The devil cannot give this experience because there is so much interior joy in the very intimate part of the soul and so much peace; and all the happiness stirs the soul to the praises of God.
One is left with an ineradicable feeling in all this is that the Divine is so close and yet so far-away at the same time—that poor little moth can never rest from its flight. It’s like a soul’s plight in purgatory, or in Buddhism, with the Hungry Ghosts—that damned hunger is never satisfied, just when you think your cup will runneth over, it’s dashed from your hands!

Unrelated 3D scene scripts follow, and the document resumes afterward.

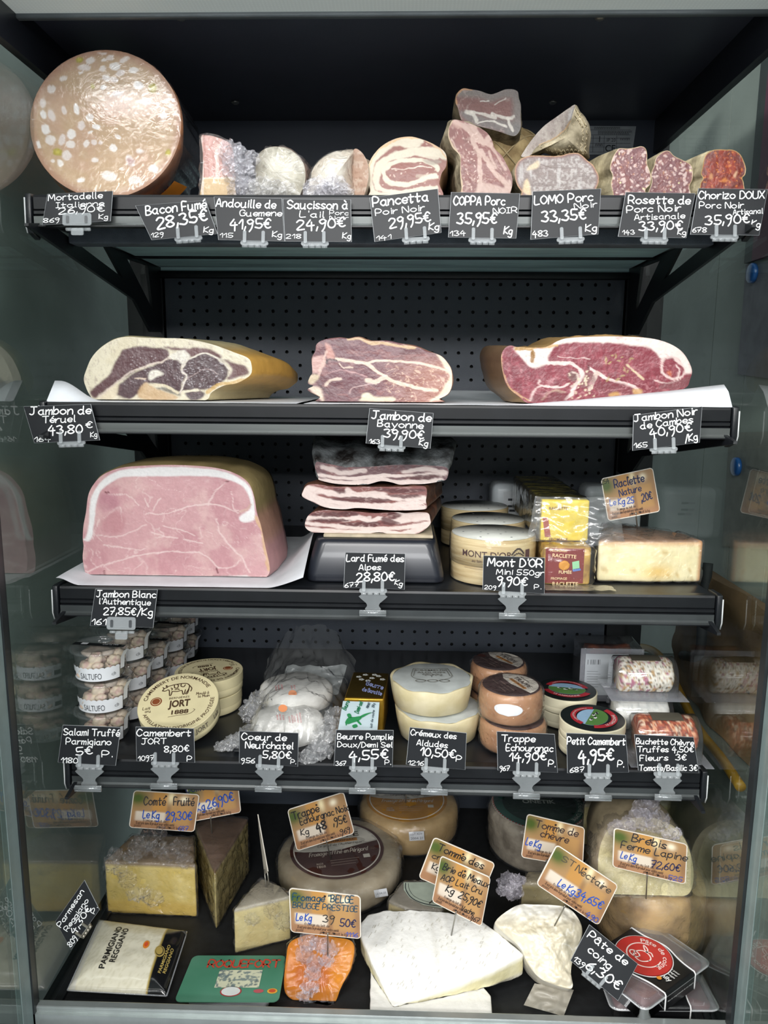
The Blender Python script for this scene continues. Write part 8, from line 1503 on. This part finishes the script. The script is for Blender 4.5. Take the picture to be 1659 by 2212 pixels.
sign('sign reading "Trappe" and 48,95 pinned in the brown-label wheel', [(620, 1749), (742.5, 1710), (766.5, 1800), (641, 1839)], {BLK: [('Trappe', 633, 1771, 690, 1752, 16), ('Echourgnac Noix', 650, 1782, 753, 1750, 14), ('Kg', 651, 1804, 667, 1801, 13), ('48', 686, 1796, 706, 1789, 17, .2), (',95€', 721, 1783, 750, 1775, 16), ('969', 737, 1803, 757, 1796, 11)]}, yT-.005, ((706, 1821), (715, 1856), yT), 8)
sign('sign with teal "Fromage" lettering over the orange wedge', [(624, 1917.5), (779, 1935), (780, 2028.5), (627.5, 2013.5)], {TEAL: [('Fromage "BELGE', 632, 1944, 763, 1950, 15), ('BRUGGE PRESTIGE', 632, 1960, 772, 1969, 12)], BLU: [('Le Kg', 640, 1987, 672, 1989, 15), ('1116', 746, 2022, 772, 2024, 9)], '3c3733': [('39', 697, 1991, 721, 1992, 15)], NAVY: [('50€', 734, 2000, 767, 2002, 16)]}, .98, ((708, 2021), (708, 2056), .985), 6)
sign('sign reading "Tomme des" partly behind the brie sign', [(937.5, 1807.5), (1070.5, 1865), (1035, 1952), (903.5, 1896)], {BLK: [('Tomme des', 944, 1835, 1042, 1877, 15), ('cr', 932, 1853, 950, 1858, 12), ('Kg', 932, 1876, 947, 1881, 13)]}, 1.06, ((965, 1920), (935, 1945), 1.07), 8, fine=False)
sign('sign reading "Brie de Meaux" pinned in the large white brie', [(952.5, 1847.5), (1060.5, 1895), (1040, 2002.5), (932.5, 1947.5)], {BLK: [('Brie de Meaux', 956, 1877, 1053, 1917, 14), ('AOP Lait Cru', 952, 1899, 1040, 1932, 13), ('Kg  25,90€', 962, 1924, 1036, 1960, 15), ('Vache', 995, 1966, 1022, 1977, 11), ('967', 1015, 1986, 1033, 1993, 10)]}, yB-.005, ((984, 1976), (975, 2021), yB), 6)
sign('sign reading "Tomme de chèvre" before the green-label wheel', [(1138.5, 1757.5), (1263.5, 1787.5), (1259, 1875), (1125, 1852)], {'3b2c2c': [('Tomme de', 1155, 1785, 1247, 1807, 15), ('chèvre', 1166, 1806, 1226, 1821, 15)], BLU: [('Le Kg', 1135, 1823, 1166, 1832, 15)]}, 1.09, ((1180, 1862), (1178, 1890), 1.1), 6)
sign('sign reading "St Nectaire" steeply tilted over the paper-wrapped cheese', [(1202.5, 1823.5), (1336.5, 1912.5), (1292.5, 2000), (1157.5, 1910)], {'4a4238': [('ST', 1212, 1858, 1238, 1873, 12), ('Nectaire', 1242, 1880, 1314, 1930, 15)], BLU: [('Le Kg', 1204, 1911, 1237, 1932, 15), ('34,65€', 1240, 1934, 1297, 1963, 17), ('490', 1264, 1977, 1288, 1993, 11)]}, 1.0, ((1218, 1962), (1202, 1992), 1.005), 8)
sign('sign reading "Brebis Fermier" on the film-wrapped wedge at right', [(1326, 1787.5), (1485.5, 1823.5), (1481, 1911), (1322.5, 1872.5)], {'2a2a2e': [('Brebis', 1364, 1816, 1437, 1833, 16), ('Ferme Lapine', 1340, 1831, 1482, 1860, 15)], BLU: [('Le Kg', 1340, 1852, 1372, 1861, 14), ('525', 1442, 1898, 1472, 1904, 9)], NAVY: [('72,60€', 1405, 1873, 1467, 1882, 15)]}, yb-.016, ((1398, 1895), (1396, 1932), yb-.006), 6)
# the sign seen edge-on
t = thing('cheese_sign', 'white-backed sign seen edge-on, pinned in the small wedge', 'price sign', U(578, 1915, 1.09), 'picture signs on pins')
q = [U(556, 1759, 1.07), U(578, 1882, 1.09), U(571, 1888, 1.13), U(560, 1800, 1.15)]
mk('panel', prism(q, (.0015, 0, 0)), mat('white_sign_edge', 'e4dccf', .4), t, smooth=False); mk('pin', join(tube([U(571, 1878, 1.11), U(575, 1916, 1.10)], .0011, 8), tube([U(577, 1878, 1.10), U(581, 1912, 1.095)], .0011, 8)), m_pin, t)
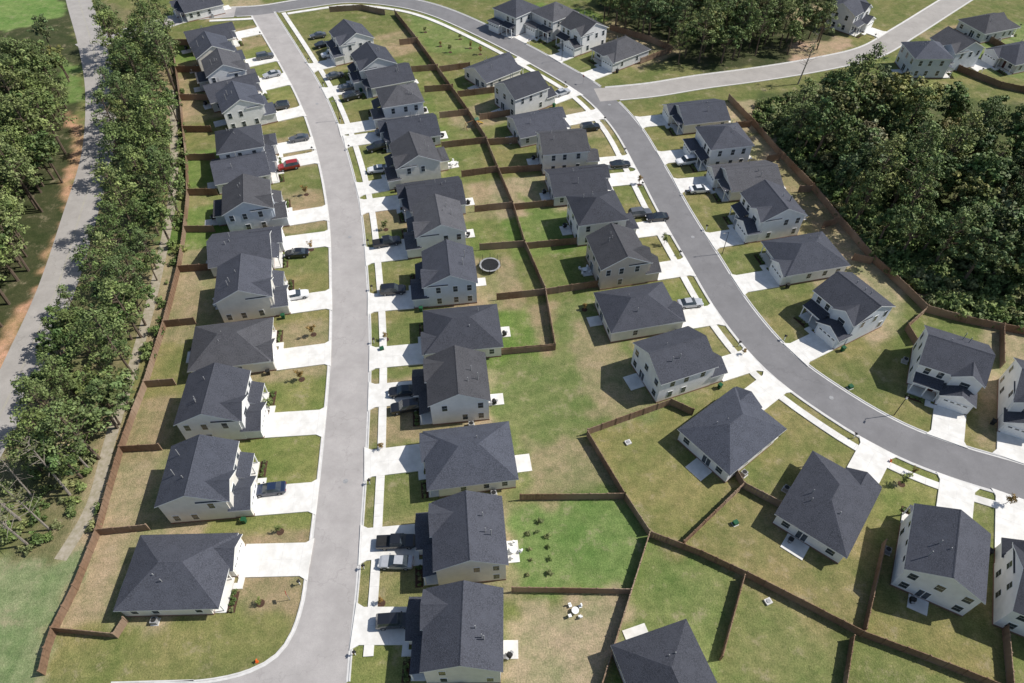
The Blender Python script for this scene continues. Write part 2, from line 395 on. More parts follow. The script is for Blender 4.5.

But yea, how much more the souls who are tormented in hellish regions:
Well, let us consider, Sisters, those who are in hell, who do not have this conformity or this consolation and spiritual delight which is placed by God in the soul; nor do they see that their suffering is beneficial, but they always suffer more and more. The torments of the soul are so much more severe than those of the body, and the torment souls in hell suffer is incomparably greater than the suffering we have here mentioned, and must, it is seen, last forever and ever. What, then, will the suffering of these unfortunate souls be? And what can we do or suffer in so short a life that would amount to anything if we were thereby to free ourselves of those terrible and eternal torments?
At least she leaves us with a positive exclamation in departing this Sixth Tower:
Oh, God help me! Lord, how you afflict your lovers! But everything is small in comparison with what you give them afterward.
What a wild roller-coaster ride! Tossed wildly upon waves of spiritual anguish yet also enticing moments of Divine Ecstasy that makes one crawl out of their skin. Hopefully, we have weathered the storm so as to voyage ever onward into the peaceful harbor of the Resplendent Seventh Tower!